Suza Lambert Bowser: Writer, Actor, Director, Filmmaker, Teacher, Mother, Felon, Prisoner

Thursday, January 31, 2013
Suza Lambert Bowser at Arcata Scrap & Salvage during the 2010 filming of her indie film, Flea. KLH | Eye

Suza Lambert Bowser at Arcata Scrap & Salvage during the 2010 filming of her indie film, Flea. KLH | Eye

Kevin L. Hoover

Eye Editor

ILLINOIS – A 61-year-old Arcata resident traveled to New Hampshire last week to visit her 85-year-old mother, possibly for the last time. The next day, she surrendered to authorities in Ottowa, Illinois to begin serving a six-year prison sentence.

Suza Lamber Bowser, most recently known as the creative mastermind behind the independent film Flea, had been arrested for transporting about 100 pounds of cannabis through LaSalle County on Feb. 16, 2012. She was charged with possession of marijuana with intent to deliver and marijuana trafficking, both of which carry a mandatory sentence under Illinois law.

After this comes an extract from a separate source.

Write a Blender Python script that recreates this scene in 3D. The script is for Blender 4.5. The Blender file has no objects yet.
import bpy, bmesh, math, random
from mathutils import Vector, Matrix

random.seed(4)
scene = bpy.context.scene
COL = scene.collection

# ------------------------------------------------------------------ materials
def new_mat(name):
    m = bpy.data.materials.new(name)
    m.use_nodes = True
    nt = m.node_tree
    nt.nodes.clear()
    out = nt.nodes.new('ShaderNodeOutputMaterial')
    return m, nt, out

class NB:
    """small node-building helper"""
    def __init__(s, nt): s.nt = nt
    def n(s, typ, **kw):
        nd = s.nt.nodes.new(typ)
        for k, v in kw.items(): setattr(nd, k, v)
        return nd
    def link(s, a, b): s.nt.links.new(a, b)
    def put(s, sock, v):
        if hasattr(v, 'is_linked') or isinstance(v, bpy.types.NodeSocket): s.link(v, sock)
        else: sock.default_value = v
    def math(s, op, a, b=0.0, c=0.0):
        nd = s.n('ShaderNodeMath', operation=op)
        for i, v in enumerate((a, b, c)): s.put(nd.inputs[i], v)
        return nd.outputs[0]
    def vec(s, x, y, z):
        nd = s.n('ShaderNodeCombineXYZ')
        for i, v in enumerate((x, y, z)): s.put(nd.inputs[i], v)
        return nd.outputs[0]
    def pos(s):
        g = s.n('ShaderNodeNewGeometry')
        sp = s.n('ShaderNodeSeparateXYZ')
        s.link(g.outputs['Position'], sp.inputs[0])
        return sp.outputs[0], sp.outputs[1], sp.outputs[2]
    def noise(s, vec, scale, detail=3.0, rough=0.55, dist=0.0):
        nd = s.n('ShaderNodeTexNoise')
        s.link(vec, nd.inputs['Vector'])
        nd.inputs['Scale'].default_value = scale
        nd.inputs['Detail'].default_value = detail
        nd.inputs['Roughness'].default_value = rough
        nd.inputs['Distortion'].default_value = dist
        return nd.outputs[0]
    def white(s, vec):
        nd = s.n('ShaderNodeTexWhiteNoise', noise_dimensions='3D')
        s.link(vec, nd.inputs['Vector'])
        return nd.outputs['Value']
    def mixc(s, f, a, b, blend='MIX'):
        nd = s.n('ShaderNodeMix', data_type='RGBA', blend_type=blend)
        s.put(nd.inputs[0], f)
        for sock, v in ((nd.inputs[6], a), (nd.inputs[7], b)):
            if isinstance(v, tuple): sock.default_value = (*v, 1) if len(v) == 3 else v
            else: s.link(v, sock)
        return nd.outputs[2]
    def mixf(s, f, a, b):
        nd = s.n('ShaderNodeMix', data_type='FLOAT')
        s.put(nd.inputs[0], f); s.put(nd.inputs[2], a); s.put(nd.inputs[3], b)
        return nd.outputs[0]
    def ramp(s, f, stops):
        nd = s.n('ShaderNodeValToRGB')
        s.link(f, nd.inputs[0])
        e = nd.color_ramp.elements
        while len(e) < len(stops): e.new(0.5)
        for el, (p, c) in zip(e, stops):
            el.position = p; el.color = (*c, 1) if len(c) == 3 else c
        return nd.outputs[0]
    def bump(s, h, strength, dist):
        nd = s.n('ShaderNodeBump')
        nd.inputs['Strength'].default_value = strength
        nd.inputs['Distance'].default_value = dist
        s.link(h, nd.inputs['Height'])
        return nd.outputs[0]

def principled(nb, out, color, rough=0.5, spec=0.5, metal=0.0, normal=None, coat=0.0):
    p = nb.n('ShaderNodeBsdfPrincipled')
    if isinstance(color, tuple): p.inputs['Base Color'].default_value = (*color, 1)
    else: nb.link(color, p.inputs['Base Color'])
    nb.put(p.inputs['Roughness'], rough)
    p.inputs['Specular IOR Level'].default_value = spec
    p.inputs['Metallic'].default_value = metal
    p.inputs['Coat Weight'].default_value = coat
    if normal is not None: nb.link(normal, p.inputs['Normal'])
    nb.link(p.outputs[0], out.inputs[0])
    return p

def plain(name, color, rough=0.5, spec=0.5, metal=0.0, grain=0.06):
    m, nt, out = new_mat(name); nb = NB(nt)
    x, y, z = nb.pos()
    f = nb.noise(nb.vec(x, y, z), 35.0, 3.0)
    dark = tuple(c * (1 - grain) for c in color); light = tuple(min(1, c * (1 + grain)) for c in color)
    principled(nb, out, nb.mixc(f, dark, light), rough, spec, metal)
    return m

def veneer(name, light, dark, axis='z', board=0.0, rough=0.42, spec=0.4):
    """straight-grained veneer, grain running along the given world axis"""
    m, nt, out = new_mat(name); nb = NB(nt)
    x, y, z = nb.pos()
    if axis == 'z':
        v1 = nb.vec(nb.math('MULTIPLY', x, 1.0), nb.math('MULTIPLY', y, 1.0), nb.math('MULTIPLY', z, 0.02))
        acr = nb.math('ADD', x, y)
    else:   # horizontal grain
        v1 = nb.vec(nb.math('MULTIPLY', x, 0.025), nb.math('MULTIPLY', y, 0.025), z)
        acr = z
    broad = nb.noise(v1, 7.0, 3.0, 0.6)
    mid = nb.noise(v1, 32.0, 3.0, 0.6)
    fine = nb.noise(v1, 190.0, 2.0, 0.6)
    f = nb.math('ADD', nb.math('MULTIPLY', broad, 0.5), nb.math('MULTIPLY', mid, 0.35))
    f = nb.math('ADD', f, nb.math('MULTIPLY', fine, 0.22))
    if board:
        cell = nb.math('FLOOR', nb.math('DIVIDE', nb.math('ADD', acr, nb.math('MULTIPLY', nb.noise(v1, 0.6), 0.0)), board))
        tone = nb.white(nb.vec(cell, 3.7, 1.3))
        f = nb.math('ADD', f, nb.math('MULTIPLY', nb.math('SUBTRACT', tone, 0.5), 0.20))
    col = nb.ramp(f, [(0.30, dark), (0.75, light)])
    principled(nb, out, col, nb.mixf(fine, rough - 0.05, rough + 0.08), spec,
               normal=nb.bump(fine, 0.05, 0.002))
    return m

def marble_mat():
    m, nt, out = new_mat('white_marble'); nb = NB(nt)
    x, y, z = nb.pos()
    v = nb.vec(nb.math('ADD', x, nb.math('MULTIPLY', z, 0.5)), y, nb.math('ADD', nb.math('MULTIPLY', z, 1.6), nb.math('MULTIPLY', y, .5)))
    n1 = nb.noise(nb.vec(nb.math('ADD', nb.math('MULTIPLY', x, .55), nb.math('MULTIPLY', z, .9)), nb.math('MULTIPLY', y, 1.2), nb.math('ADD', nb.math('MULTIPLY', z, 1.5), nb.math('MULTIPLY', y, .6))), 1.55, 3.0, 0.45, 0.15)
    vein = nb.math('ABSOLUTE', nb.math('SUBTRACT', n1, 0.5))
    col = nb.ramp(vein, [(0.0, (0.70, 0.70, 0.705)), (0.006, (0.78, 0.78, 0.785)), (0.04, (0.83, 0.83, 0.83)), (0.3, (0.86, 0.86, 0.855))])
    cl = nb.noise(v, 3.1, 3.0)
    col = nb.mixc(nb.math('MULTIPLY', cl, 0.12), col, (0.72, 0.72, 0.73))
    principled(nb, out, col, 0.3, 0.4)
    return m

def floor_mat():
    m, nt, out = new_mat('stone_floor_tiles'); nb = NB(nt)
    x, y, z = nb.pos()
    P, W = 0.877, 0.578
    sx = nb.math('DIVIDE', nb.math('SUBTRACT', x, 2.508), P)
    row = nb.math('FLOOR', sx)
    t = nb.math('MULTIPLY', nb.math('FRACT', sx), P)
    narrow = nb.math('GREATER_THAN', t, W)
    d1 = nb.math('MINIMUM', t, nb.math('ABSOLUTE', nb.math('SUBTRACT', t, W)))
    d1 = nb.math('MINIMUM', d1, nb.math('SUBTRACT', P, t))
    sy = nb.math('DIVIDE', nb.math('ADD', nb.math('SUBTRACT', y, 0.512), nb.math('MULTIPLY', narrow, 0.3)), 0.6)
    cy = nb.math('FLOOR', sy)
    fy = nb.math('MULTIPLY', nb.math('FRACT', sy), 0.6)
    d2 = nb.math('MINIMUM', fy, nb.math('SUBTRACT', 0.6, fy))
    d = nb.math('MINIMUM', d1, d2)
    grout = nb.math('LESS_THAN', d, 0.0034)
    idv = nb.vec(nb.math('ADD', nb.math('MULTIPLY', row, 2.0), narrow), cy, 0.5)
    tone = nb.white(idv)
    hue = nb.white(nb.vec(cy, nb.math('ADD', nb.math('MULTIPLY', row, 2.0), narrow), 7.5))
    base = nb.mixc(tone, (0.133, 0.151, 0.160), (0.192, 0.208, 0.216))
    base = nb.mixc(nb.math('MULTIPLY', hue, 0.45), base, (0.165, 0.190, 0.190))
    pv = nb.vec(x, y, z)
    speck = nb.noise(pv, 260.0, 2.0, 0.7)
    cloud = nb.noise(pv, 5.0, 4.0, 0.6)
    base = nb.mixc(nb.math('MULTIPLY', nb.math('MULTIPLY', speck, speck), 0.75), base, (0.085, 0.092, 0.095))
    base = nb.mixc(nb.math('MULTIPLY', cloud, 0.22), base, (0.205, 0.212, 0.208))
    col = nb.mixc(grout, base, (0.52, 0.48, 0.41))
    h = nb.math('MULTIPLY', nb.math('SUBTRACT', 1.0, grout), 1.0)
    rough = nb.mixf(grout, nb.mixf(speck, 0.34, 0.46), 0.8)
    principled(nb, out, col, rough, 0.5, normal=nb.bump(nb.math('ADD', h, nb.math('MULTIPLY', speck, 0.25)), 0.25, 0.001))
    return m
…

In a negotiated plea deal, Bowser, 61 admitted to carrying 12 pounds of marijuana valued at $33,000, and was sentenced to six years in prison. With good behavior, she could serve half that time, followed by three years supervision.

Bowser was ordered to pay $36,100 in fines and costs, less the $15,000 cash bond she had put up for her bail. The rest is to be paid within one year of her release from prison. She forfeited the motor home she was driving when arrested as well as $25,840 cash she had been carrying.

Bowser told mywebtimes.com reporter Dan Churney that the arrest had ruined her finances, causing her and her husband to get a divorce in order to separate him from her financial consequences. She said it was the first time she had trafficked in cannabis.

She’ll first be incarcerated in Dwight Correctional Center, a maximum-security facility for women. She hopes to be transferred to the minimu-security Decatur Correctional Center.

Last Thursday night, on the eve of her prison spell, Bowser was spritually girding herself for hard time. “Everything’s crazy, but I’m in a good place,” she said. “It’s surreal to me.”

Her practical concerns ranged from the profound to the creative to the trivial.

Bowser’s biggest source of anguish was her inability to console her three children. “That’s my number one painful feeling,” she said. “I have hurt my children.”

She said she foresaw creative opportunities in the looming ordeal, and was forming up ideas for expressing her prison experiences. “I feel like I’m on the brnk of this Michael Moore adventure,” she said. “I don’t want to give away the title of my book.”

Bowser’s arrest follows an emerging trend previously noted by Arcata Police, where locals are intercepted east of California, often in the Midwest, transporting large amounts of cannabis, cash or both. Sometimes, though not in Bowser’s case, the out-of-state arrest leads back to a grow house back in and around Arcata.

Bowser characterized the LaSalle County State’s Attorney’s Felony Enforcement (SAFE) unit as a predatory entity which targets passers-through. SAFE, she said, wrangles funds for LaSalle County via asset forfeiture as part of a profitable, big-business enterprise.

Her legal misadventure started with the right-hand tire of her RV gong over the fog line, giving SAFE an excuse to pull her over. “The next thing I know, I’m sitting in their vehicle,” She lamented.

“The whole system here is absolutely corrupt,” she said. “Everybody already knows the deal.”

She said that when she related her plight to LaSalle-area cab driver, he told her, “Honey, you would have been better off going in a bank, shooting the teller and robbing it.”

Bowser said she could have contested the charges, but that would have been an expensive, high-risk gamble. “If I was 25, I might have fought it,” she said. “But I don’t have another 30 grand to put into it. I’ve already dropped $30,000 into Illinois.”

She said everyone she discussed the case with told her, “If you fight it, you’ll lose.” Losing, she said, entailed a 12-year mandatory sentence.

Bowser dismissed any suggestion of being a poster child for Illinois’ prison-industrial complex. “I’m not Aung San Suu Kyi or Nelson Mandela,” she said. “What I am is just me.”

She said she wanted to enter prison alone, and without wrenching goodbyes from family members. “I can be a better soldier, and more dignified,” she said.

She does enter the Big House with a gale-force wind of well-wishes at her back. She started a blog, suzalambertbowserprison.com, which will be maintained by her sister. The nascent blog is already loaded with expressions of support and encouragement from friends.

“I’m overwhelmed at the emotion and love,” she said. “That’s what’s killing me now.”

One supporter, she said, told her that her jailers would find themselves outmatched by the irrepressible Northern Californian creative dynamo. “I’m not sure Illinois knows what it’s gotten itself into with you,” the friend said.

Her near-term issue was the appalling prison couture she would soon spend three-plus years wearing. “I hate orange. I never wear orange,” Bowser said. “And it’s stripes!”